The visualization experiments with sufficient spatial resolution (5-10 µm) deliver simultaneous information of the dendrite structure, the concentration fields and the flow patterns especially in the vicinity of solidification front (Fig 2a and 2b). A more detailed analysis of the specific phenomena such as the dendrite sidearm development or fragmentation requires X-ray techniques with a much better spatial resolution (below 1 μm). Synchrotron visualization experiments were performed at the ROBL (BM20) and ID19 beam line at the ESRF in Grenoble at a spatial resolution of < 0.5 µm (ID19) and 2µm (BM20).

Figure 2: Snapshots of the solidifying dendrite structures: a) with reconstruction of the melt flow near solidification front (by Optical Flow approach); b) local flow near growing dendrites; c) synchrotron imaging at ID19 (ESRF, Grenoble).

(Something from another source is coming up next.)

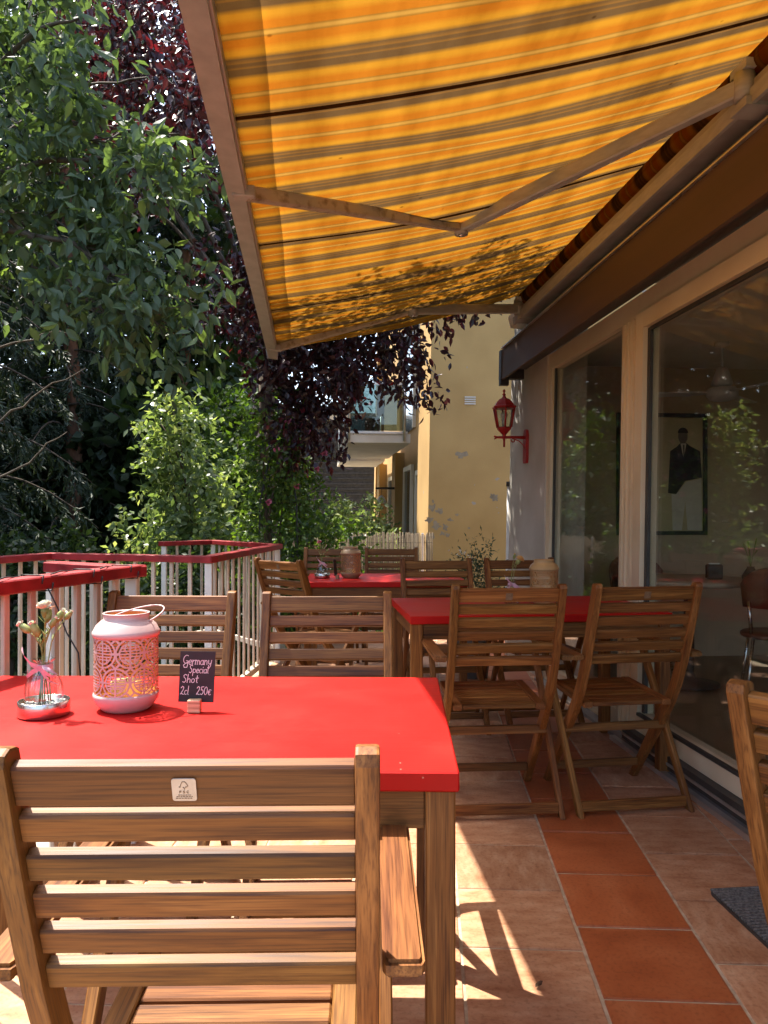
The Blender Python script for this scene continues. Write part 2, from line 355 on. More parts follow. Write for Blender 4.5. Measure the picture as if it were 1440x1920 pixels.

ISOVOLT X-ray source & two-phase flow setups

An industrial X-ray tube (ISOVOLT 450M1/25-55 from GE Sensing & Inspection Technologies GmbH) was used for the bubble visualization experiments (Fig. 3a). The high power ISOVOLT X-ray source operating with a maximum voltage of 320 kV and a current of 14 mA generates a divergent polychromatic X-ray beam. A scintillation screen (SecureX HB from Applied Scintillation Technologies) is attached to the surface of the container. The non-absorbed part of the X-ray beam comes upon to this scintillation screen where its intensity is converted into visible light. The further imaging is completed with a lens system (Thalheim – Spezial - Optik) and a high-speed video camera (Pco.edge from PCO) equipped with a sCMOS-sensor.

The experiments were realized at two setups: at the X-LIMMCAST facility (continuous casting model) (Fig 3b) and at a rectangular container (Fig 3c).

Figure 3: Photographs of a) the ISOVOLT X-ray source; b) the experimental setup X-LIMMCAST with lead shielding; c) sketch of a Plexiglas container.